Di sini kita melihat bahwa posisi Nabi Muhammad sebagai Nabi terakhir menjadi “keuntungan” tersendiri bagi beliau, karena Allah tak segan memberikan contoh langsung peristiwa yang dialami oleh Nabi-Nabi terdahulu. Baik cercaan, hinaan, makian, dan lain sebagainya, bahkan ada yang akhirnya tidak kuat lalu kabur tanpa izin Allah seperti Nabi Yunus, atau seperti Nabi Nuh yang langsung meminta-Nya mengazab kaumnya. 

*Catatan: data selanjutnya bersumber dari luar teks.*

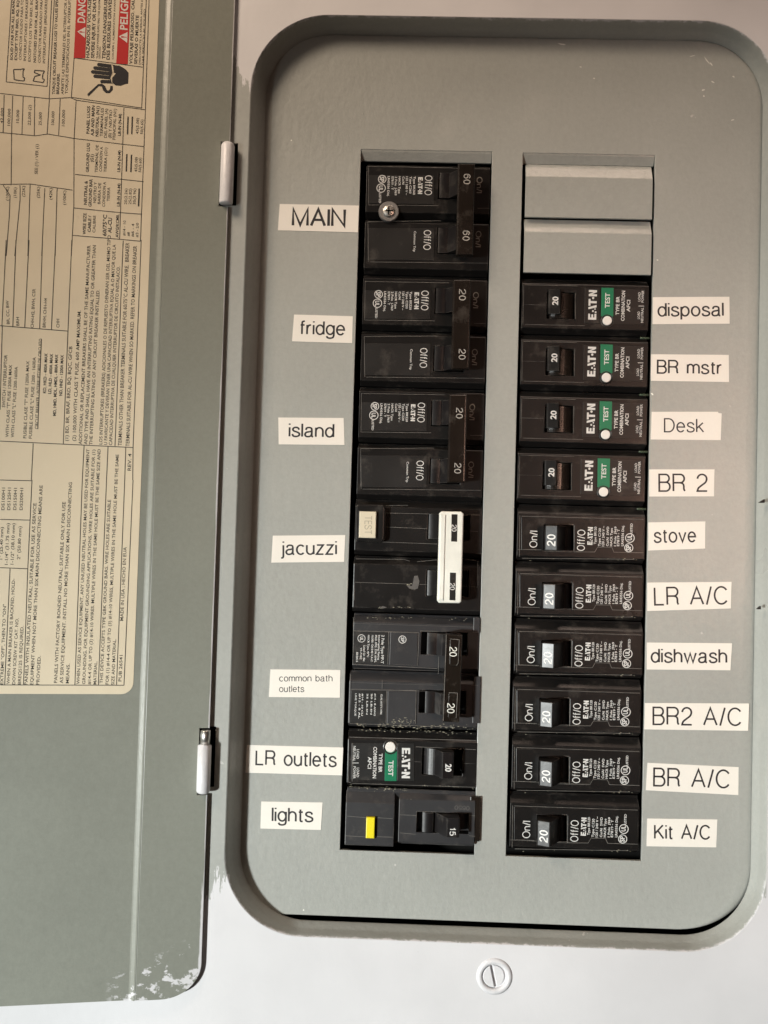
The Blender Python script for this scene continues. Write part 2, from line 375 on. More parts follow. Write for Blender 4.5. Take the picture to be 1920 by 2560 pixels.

Bahkan, Nabi Muhammad juga berpesan untuk kita agar tidak menganggap diri lebih baik dari Nabi Nuh. Beliau berkata: 

ما ينبغي لعبد أن يقول: أنا خير من يونسبن متى

“Tidak layak seorang hamba untuk mengatakan, ‘Aku lebih baik dari Yunus bin Matta’” (HR. Bukhari dan Muslim)

Wahai Nabi, siapalah kami kecuali hamba yang ingin mendapatkan syafaatmu kelak? Engkau panutan kami, Nabi terbaik kami, dan Nabi-Nabi terdahulu juga panutan kami.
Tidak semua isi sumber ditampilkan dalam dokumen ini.